Fue en casa de mis abuelos donde conocí la pasión por la prensa escrita. Allí donde el desayuno se servía junto a 3 diarios, con sus alas desplegadas sobre el mantel blanco. De allí pasaban a la sala, la cocina, el dormitorio, el baño y, al final del día, terminaban en una pila al costado de las escaleras que descendían al sótano. Allí reposaban durante algunas semanas, hasta que mi abuelo hallaba el tiempo para recortar los textos que conservaría en su biblioteca. Esos recortes de periódicos ascendían a una nueva categoría: de noticias diarias, que se leen, comentan y olvidan, pasaban a ser memorias de larga vida, objetos dignos de habitar por siempre entre las páginas de alguno de los miles de libros de su biblioteca (por su afinidad temática) o en carpetas donde los archivaba minucioso.

Mis primeras memorias de estos rituales periodísticos datan de mis 6 años. Me fascinaba el crujir de las páginas mientras buscaba los cómics. Con el tiempo me aficioné a los crucigramas y me detenía conmovida ante los partes mortuorios, sombría y elegante geometría donde un día apareceríamos todos, también yo, me decía ya de niña. Poco a poco empecé a entender también las intrincadas historias políticas y sociales. El olor a papel y tinta se convirtió en señal inequívoca de que la vida era emocionante, extraña, triste, feliz; trágica, escandalosa, aterradora; tierna, graciosa, finita e infinita. Leía con especial atención uno de los diarios: El Universo. Quizá por su nombre o por su contenido (a los 10 años no me quedaba claro) me hacía sentir que el mundo era grande. Pronto descubrí también la columna del Pájaro Febres Cordero, y entonces le pedía a mi abuelo que me la recortara, para releerla y reír el doble. Creo que así empecé a entender de política, entre risas, a comprender por qué mi abuelito solía repetir “una sinvergüencería” mientras leía sobre actualidad nacional. Yo pensaba que era justo que en esas páginas se denunciara a tales bandidos, porque sino, ¿cómo sabríamos las cosas que hacían en secreto? (Alguna vez, debo confesarlo, temí que alguna de mis fechorías infantiles terminara impresa en las páginas del diario, y que todo el mundo se enterara así de que tan santa no era la Margarita).
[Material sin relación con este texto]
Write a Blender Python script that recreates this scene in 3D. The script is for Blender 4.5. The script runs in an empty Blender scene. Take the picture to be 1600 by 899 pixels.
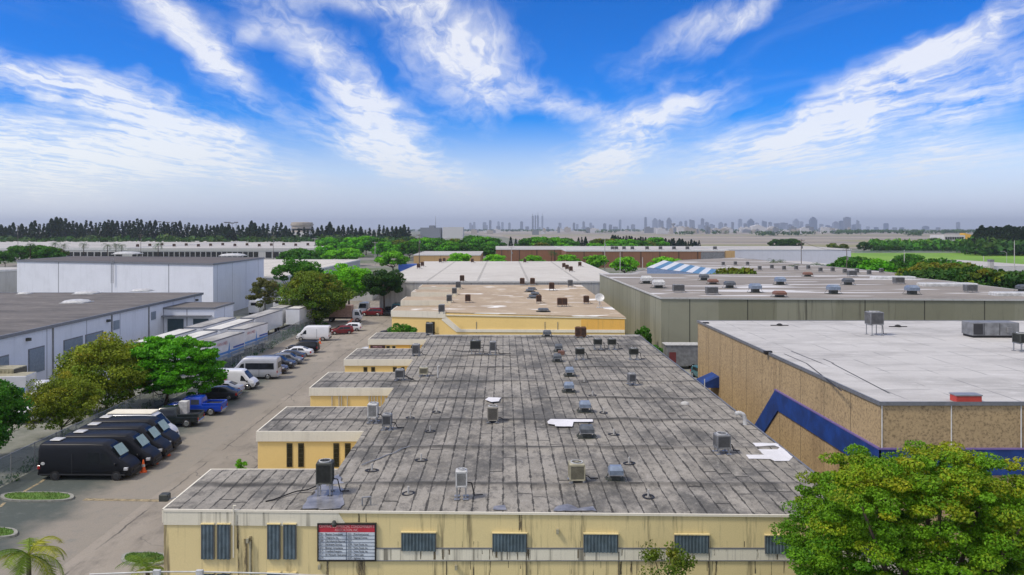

Pero la maravilla del diario no terminaba ahí. Recuerdo cuando mi abuelo me anunció que a partir de ese domingo El Universo vendría con una colección de literatura universal: semanalmente recibiríamos una novela o poemario de algún gran escritor (hasta Alemania me he traído esos ejemplares que alimentaron mi amor por la literatura). Y después vino la colección de música clásica: unos cuadernillos marrones con CDs e información sobre cada compositor: Dvořák, Vivaldi, Brahms... Era la primera vez en mi vida que podía escuchar esta música en mi habitación, acariciarla, repetirla, ocuparme en soledad de sus misterios.

Me enamoré de la prensa impresa mucho antes de decidir estudiar periodismo. Todavía no se me había ocurrido que podría ser yo una de esas personas cuyas palabras quedaban impresas en tinta negra, aunque a la semana siguiente terminaran en pilas en la escalera, aunque los usáramos más tarde para envolver aguacates (un honor, terminar tu vida entre tanta ricura), copas o platos, para limpiar ventanas, forrar cuadernos. La palabra impresa me parecía maravillosa y sagrada aún cuando acabara de relleno de año viejo, ascendiendo al cielo entre camaretas, gritos y canciones.

Cien años ha cumplido ya este diario que me ha acompañado toda la vida, que ya es casi la de una señora de las cuatro décadas. El centenario de El Universo lo celebro ya no solo como fan, sino como algo que no imaginé ni en mis fantasías más ambiciosas: como parte del equipo. Mi abuelito aún vivió para sostener entre sus manos varios ejemplares con mis columnas, y cada vez que visitaba el Ecuador me hacía llorar mostrándome la carpeta donde las guardaba, convertidas ya en “recortes” de periódicos, para la eternidad. Los que amamos el periodismo sabemos que la prensa escrita no morirá; quienes estamos habitados de memorias hechas de olores, sabores, sensaciones sobre la piel, sabemos que tampoco perecerá la prensa impresa. Por más práctico, ágil, actual y global que sea el periodismo digital, todavía no estamos listos para despedirnos de la compañía de un objeto tan familiar como el papel periódico. Celebro la larga vida de diario EL UNIVERSO desde mi experiencia personal, pero también desde todas las vidas que se encuentran en sus páginas: colegas columnistas, redactores, investigadores, editores, presidentes, lectores, recortadores, niños exploradores. Larga vida para este diario porque, como dice el poeta, es lo efímero lo que perdura.